### What the task requires
In the entries below, find the line containing "Write a Blender" and the line containing "scene = bpy.context.scene". Copy those two lines and everything between them exactly, without the pictures.

### Source data

>>>>>

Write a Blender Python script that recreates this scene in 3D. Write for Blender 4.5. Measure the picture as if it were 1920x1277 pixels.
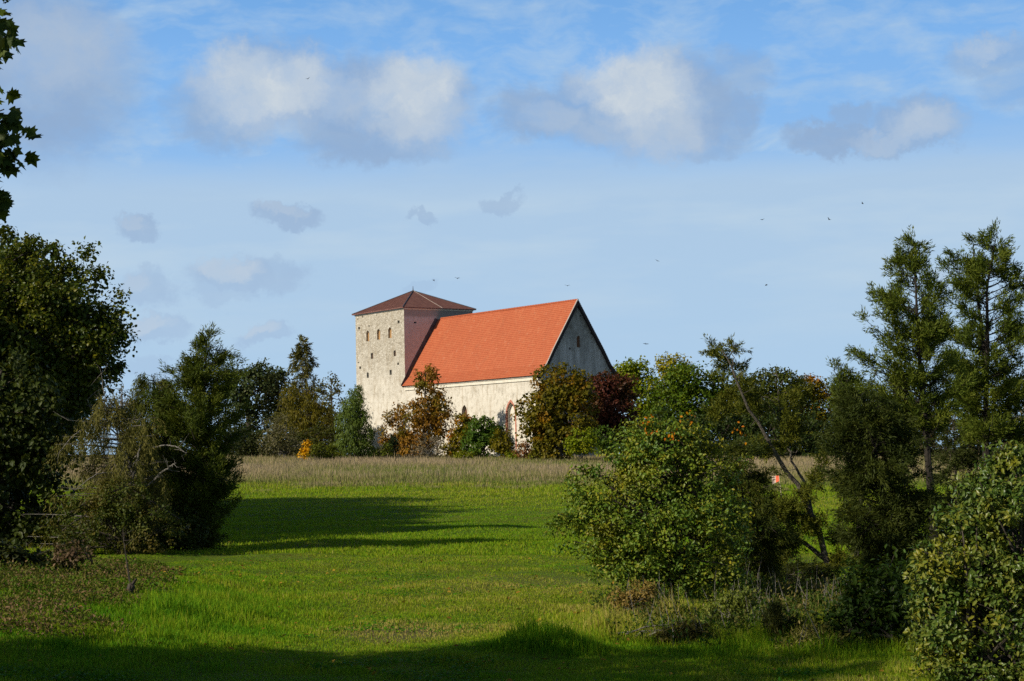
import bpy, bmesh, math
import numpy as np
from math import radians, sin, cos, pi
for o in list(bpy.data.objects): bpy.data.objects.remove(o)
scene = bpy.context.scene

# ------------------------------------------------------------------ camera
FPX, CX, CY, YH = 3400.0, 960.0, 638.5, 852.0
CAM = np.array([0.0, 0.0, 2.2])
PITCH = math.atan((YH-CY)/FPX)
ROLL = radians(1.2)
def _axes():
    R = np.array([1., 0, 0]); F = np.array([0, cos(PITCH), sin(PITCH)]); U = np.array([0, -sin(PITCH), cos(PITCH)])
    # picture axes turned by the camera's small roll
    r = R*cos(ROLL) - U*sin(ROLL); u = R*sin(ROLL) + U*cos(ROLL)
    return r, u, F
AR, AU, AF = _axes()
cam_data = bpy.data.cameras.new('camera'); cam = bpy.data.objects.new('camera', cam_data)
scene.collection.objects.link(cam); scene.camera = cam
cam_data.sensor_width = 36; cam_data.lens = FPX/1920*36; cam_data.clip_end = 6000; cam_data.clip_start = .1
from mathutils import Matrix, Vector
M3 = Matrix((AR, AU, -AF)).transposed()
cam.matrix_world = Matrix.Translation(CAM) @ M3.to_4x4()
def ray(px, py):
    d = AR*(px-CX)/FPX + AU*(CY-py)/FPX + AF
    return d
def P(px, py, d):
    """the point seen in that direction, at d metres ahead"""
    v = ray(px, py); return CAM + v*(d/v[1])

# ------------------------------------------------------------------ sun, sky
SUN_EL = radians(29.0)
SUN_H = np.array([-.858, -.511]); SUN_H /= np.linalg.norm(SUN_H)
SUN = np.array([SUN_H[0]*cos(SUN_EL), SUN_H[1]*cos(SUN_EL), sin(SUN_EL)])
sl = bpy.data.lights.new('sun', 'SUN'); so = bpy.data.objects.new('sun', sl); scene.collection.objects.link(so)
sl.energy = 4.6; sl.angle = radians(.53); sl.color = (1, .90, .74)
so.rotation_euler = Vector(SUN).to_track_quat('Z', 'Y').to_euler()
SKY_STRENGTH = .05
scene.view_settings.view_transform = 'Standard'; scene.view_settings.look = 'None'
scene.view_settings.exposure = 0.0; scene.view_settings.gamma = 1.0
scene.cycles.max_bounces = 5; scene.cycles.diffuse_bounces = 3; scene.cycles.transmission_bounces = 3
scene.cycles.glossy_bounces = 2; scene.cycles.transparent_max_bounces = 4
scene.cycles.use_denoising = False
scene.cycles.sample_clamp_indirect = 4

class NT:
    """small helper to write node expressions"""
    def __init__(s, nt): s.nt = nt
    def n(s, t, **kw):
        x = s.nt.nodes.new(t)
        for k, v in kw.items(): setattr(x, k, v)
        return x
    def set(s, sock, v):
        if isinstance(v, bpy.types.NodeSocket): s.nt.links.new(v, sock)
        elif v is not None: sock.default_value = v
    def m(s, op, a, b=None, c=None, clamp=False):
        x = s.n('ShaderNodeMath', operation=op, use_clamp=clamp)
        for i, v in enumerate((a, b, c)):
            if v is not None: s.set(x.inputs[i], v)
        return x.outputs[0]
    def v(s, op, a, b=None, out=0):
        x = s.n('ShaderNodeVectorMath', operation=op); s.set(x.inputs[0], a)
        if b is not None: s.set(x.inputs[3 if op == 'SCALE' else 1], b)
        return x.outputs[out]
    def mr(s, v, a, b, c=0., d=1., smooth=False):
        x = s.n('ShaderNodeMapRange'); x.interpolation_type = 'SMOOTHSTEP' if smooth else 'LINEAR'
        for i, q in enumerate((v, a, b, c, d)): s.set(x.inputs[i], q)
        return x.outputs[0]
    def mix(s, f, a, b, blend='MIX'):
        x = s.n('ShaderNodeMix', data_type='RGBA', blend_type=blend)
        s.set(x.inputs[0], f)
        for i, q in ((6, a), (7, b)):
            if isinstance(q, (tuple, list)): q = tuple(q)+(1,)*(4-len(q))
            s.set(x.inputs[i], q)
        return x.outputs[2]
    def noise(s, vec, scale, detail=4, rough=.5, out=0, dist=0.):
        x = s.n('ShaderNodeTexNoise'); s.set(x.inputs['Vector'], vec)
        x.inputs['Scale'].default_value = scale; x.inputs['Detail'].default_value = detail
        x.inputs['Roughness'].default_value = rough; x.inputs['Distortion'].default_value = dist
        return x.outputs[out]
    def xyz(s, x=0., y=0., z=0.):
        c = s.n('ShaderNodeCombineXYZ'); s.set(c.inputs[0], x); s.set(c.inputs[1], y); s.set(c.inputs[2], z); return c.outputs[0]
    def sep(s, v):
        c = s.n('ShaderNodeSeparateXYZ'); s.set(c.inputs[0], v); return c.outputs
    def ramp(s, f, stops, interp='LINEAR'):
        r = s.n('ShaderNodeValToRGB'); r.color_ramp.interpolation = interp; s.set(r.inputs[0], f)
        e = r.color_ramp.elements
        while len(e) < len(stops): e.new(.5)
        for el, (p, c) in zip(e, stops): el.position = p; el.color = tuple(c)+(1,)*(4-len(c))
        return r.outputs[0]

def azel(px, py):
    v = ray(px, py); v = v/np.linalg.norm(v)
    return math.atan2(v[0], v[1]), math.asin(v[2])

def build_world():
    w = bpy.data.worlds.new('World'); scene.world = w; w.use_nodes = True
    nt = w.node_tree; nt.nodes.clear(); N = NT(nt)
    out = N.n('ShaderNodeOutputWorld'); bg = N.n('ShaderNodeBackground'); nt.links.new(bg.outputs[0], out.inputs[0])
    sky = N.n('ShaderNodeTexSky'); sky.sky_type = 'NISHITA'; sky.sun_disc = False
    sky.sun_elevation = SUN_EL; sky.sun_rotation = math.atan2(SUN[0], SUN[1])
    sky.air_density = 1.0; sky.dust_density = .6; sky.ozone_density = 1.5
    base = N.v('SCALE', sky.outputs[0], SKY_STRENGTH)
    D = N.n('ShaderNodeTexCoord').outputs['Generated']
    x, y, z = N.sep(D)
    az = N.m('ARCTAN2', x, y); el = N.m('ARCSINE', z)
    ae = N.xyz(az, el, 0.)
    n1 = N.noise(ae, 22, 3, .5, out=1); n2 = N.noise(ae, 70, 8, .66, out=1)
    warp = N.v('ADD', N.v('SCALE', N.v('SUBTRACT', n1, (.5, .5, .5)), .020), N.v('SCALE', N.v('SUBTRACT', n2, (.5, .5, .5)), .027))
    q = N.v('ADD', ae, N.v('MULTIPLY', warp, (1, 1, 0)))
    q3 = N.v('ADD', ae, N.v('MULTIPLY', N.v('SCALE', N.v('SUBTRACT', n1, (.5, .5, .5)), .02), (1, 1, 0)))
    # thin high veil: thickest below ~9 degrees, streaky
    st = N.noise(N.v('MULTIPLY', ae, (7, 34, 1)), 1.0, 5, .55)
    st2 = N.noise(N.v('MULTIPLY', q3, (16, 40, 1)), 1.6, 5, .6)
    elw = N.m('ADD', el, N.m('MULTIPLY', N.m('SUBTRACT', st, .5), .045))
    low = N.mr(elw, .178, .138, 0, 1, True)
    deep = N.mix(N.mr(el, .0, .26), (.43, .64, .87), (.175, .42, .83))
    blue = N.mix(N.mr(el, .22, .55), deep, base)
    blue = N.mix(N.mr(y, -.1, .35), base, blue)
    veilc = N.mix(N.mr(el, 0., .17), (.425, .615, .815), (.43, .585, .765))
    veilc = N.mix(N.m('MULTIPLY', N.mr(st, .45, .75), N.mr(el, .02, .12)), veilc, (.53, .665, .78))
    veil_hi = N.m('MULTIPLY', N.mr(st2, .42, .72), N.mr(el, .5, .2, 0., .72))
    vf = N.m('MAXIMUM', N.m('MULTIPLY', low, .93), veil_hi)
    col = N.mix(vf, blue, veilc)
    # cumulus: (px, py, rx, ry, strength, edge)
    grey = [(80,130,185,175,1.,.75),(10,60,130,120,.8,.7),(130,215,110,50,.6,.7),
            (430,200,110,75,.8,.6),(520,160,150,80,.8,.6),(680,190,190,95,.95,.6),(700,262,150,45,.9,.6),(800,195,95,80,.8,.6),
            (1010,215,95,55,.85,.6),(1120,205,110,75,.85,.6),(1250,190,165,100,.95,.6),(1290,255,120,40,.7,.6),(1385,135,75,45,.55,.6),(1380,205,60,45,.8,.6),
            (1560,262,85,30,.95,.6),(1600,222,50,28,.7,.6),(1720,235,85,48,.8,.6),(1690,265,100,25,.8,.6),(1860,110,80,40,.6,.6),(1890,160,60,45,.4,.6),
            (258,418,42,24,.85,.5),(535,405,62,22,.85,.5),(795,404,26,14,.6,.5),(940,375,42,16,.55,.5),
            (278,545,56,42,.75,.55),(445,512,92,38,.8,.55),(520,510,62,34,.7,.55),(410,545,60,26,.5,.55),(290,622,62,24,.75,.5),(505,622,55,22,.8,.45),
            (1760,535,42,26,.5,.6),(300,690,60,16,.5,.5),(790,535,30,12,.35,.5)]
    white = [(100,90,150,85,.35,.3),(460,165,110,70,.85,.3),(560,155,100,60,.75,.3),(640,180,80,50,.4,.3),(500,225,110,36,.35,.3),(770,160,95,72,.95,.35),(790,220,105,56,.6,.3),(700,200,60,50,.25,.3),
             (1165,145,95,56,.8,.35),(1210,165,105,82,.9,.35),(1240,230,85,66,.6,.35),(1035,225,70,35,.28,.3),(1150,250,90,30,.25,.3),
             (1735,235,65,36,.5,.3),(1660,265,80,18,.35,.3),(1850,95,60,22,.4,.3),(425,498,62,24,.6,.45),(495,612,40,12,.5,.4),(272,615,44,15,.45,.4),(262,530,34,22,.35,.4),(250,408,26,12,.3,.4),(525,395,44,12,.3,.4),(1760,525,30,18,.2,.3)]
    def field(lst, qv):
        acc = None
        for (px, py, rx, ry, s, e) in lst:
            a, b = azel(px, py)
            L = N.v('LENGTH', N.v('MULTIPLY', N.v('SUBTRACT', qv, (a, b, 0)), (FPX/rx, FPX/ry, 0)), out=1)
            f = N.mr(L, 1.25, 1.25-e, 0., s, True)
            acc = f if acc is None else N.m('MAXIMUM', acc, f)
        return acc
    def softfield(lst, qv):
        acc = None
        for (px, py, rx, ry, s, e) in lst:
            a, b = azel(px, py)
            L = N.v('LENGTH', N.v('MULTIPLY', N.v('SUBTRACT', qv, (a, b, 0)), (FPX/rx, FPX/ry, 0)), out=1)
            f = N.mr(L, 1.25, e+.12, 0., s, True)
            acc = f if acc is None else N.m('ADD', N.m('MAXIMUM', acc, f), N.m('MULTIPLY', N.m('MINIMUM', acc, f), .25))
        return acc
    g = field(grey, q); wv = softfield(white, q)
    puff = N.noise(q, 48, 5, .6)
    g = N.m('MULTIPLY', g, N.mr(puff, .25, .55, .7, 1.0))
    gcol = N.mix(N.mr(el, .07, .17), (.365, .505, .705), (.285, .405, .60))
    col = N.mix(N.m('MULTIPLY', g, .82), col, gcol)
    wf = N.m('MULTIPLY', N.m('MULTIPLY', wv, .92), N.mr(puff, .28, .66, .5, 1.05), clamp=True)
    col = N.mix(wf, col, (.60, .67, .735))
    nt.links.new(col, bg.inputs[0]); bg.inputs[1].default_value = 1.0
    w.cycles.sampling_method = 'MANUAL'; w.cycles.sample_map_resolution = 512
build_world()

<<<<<
>>>>>

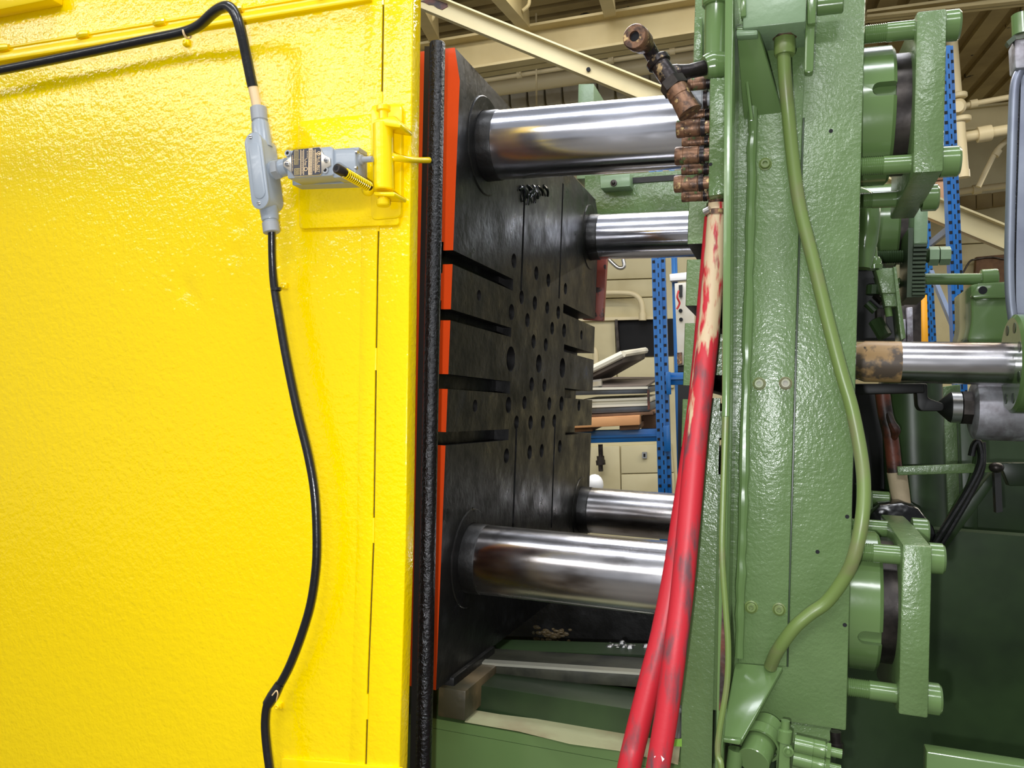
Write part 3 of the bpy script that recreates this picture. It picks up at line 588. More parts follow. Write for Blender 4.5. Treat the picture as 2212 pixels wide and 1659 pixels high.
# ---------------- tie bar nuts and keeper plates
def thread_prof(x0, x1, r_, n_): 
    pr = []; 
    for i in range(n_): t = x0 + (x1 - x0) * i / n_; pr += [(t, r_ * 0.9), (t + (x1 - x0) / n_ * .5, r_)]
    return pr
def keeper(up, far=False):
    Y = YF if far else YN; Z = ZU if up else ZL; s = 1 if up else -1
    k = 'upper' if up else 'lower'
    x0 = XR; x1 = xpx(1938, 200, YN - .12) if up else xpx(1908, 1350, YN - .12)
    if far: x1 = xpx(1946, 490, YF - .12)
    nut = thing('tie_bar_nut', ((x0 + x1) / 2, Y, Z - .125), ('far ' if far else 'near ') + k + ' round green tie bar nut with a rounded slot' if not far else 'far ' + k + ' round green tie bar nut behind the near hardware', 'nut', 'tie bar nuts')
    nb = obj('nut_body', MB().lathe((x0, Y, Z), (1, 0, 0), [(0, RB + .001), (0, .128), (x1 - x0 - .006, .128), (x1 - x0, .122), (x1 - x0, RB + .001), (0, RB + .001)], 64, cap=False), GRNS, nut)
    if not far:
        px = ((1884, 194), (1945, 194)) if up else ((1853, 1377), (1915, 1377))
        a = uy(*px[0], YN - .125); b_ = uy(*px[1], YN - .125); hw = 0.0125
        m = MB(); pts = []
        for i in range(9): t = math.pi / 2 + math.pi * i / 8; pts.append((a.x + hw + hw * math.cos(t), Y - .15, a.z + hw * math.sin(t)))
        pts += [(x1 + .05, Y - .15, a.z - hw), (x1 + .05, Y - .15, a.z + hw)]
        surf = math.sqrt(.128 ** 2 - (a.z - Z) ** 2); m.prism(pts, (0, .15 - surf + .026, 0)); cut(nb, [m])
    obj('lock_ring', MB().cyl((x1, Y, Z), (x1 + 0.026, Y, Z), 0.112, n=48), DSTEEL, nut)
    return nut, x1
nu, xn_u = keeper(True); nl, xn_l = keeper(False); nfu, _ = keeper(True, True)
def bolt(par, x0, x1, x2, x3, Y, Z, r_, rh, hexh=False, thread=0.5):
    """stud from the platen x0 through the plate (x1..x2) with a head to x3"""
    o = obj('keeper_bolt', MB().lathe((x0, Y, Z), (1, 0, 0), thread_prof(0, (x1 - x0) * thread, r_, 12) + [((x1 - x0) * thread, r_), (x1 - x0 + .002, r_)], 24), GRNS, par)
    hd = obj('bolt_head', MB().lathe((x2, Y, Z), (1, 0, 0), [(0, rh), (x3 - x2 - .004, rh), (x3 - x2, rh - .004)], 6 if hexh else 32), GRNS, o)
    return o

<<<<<
>>>>>

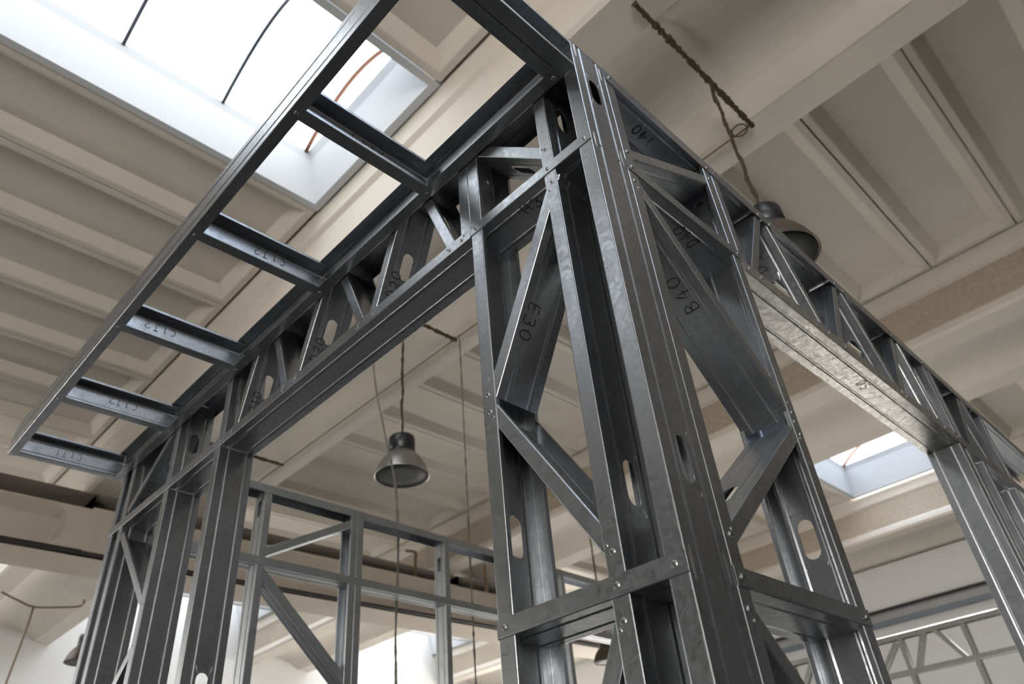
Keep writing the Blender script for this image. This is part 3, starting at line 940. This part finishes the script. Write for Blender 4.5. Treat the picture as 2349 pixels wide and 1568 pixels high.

<<<<<

### Answer to the task
Write a Blender Python script that recreates this scene in 3D. Write for Blender 4.5. Measure the picture as if it were 1920x1277 pixels.
import bpy, bmesh, math
import numpy as np
from math import radians, sin, cos, pi
for o in list(bpy.data.objects): bpy.data.objects.remove(o)
scene = bpy.context.scene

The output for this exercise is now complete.